LiteASR: Efficient Automatic Speech Recognition with Low-Rank Approximation
Keisuke Kamahori, Jungo Kasai, Noriyuki Kojima, Baris Kasikci
—
Conference on Empirical Methods in Natural Language Processing (EMNLP)
(2025)
Inference & ServingMultimodal
Keywords:
Automatic Speech Recognition
Model Compression
Low-Rank Approximation
Whisper
Efficiency
TL;DR. LiteASR is a low-rank compression scheme for ASR encoders that reduces Whisper Large-v3's encoder size by over 40% and improves inference speed by ~1.4x while maintaining transcription accuracy.
Overview
LiteASR is a novel compression scheme designed to address the computational bottlenecks in modern Automatic Speech Recognition (ASR) encoders. While recent advances like Distill-Whisper have successfully compressed decoders, the encoder remains a massive, compute-bound component.
LiteASR demonstrates that intermediate activations in ASR encoders exhibit strong low-rank properties.
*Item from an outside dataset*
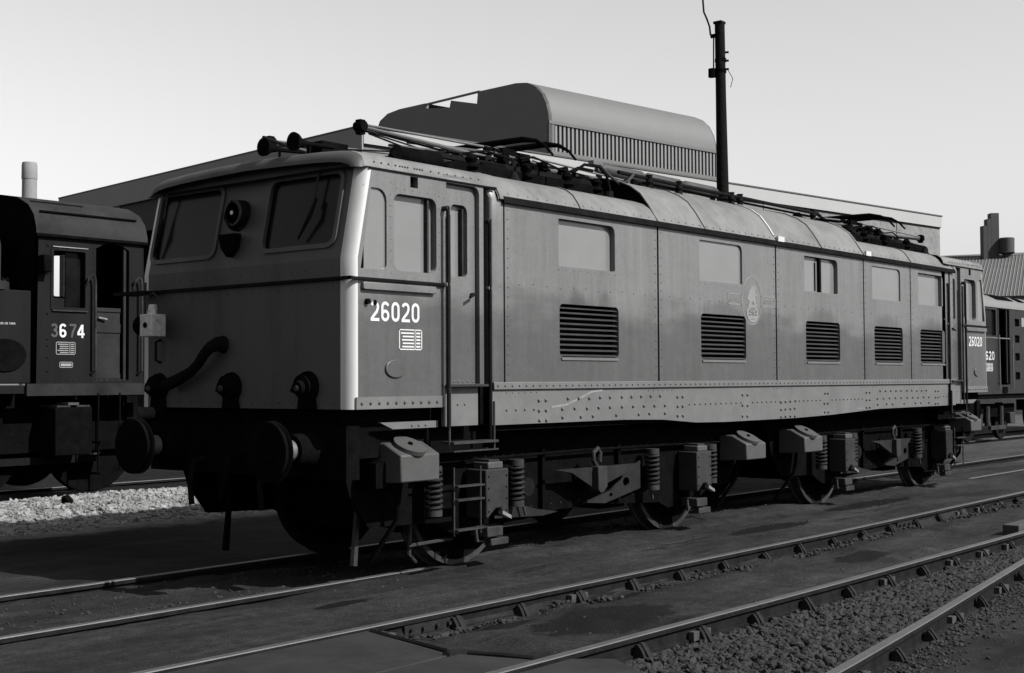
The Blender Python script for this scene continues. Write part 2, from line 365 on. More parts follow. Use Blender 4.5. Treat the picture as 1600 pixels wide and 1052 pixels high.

By exploiting this structure, LiteASR approximates linear layers and self-attention mechanisms, significantly reducing model size and latency without retraining the model from scratch.
Core Innovations
📉 Activation-Aware Low-Rank Compression

Unlike traditional pruning or quantization that focuses solely on model weights, LiteASR analyzes the activations generated during inference.
- Calibration Phase: Uses a small dataset to record input/output activations for each layer.
- PCA Decomposition: Applies Principal Component Analysis (PCA) to identify the dominant components in the activation space.
- Matrix Factorization: Decomposes large weight matrices into chains of smaller, low-rank matrices that approximate the original linear transformation with fewer FLOPs.
⚡ Optimized Self-Attention
LiteASR goes beyond simple linear layers by optimizing the self-attention mechanism itself:
- Dimensionality Reduction: Projects queries and keys into a lower-dimensional space before attention calculation.
- Rank-Adaptive: Automatically determines the optimal rank ($k$) for each layer based on a preserved variance threshold ($\theta$), ensuring critical information is retained.
LiteASR consistently outperforms stock Whisper models, establishing a new Pareto frontier for ASR efficiency.

Key Results
- ~1.4x Speedup: Achieves significant inference acceleration on both GPUs and edge devices (e.g., Apple M-series chips).
- Zero Accuracy Loss: The “Acc” configuration matches the original Whisper Large v3 WER (10.1) while reducing encoder parameters by 200M+.
- Better than Medium: The “Fast” configuration is the same size as Whisper Medium but achieves 3.5% lower WER (11.3 vs 14.8).
System Architecture
LiteASR’s architecture focuses on transforming the standard Transformer encoder blocks into efficient Low-Rank (LR) equivalents.
- Data Analysis: The system first runs a forward pass with calibration data to collect activation statistics.
- SVD & Rank Selection: It performs Singular Value Decomposition (SVD) on the centered activations to find the optimal rank $k$ that captures $\theta\%$ of the variance.
- Layer Replacement:
- MLP Layers: The two large linear layers in the Feed-Forward Network are replaced by low-rank factored matrices.
- Attention Layers: The $Q, K, V$ projections and the Output projection are compressed. The attention computation itself occurs in the reduced rank space.
This approach ensures that the compression is data-driven, adapting to the actual information flow within the network rather than arbitrary weight magnitudes.
Key Takeaways
Encoders are the new bottleneck. With the advent of distilled decoders (like Distill-Whisper), the heavy lifting has shifted to the encoder. LiteASR directly targets this bottleneck.
Activations tell the truth. Weight-based compression often misses redundant neurons that appear important but contribute little to actual signal variance. LiteASR’s activation-based analysis is more precise.
Drop-in Replacement. The resulting “Lite-Whisper” models are architecturally compatible with existing serving pipelines (like Hugging Face Transformers or Triton), requiring no complex hardware-specific kernels to see gains.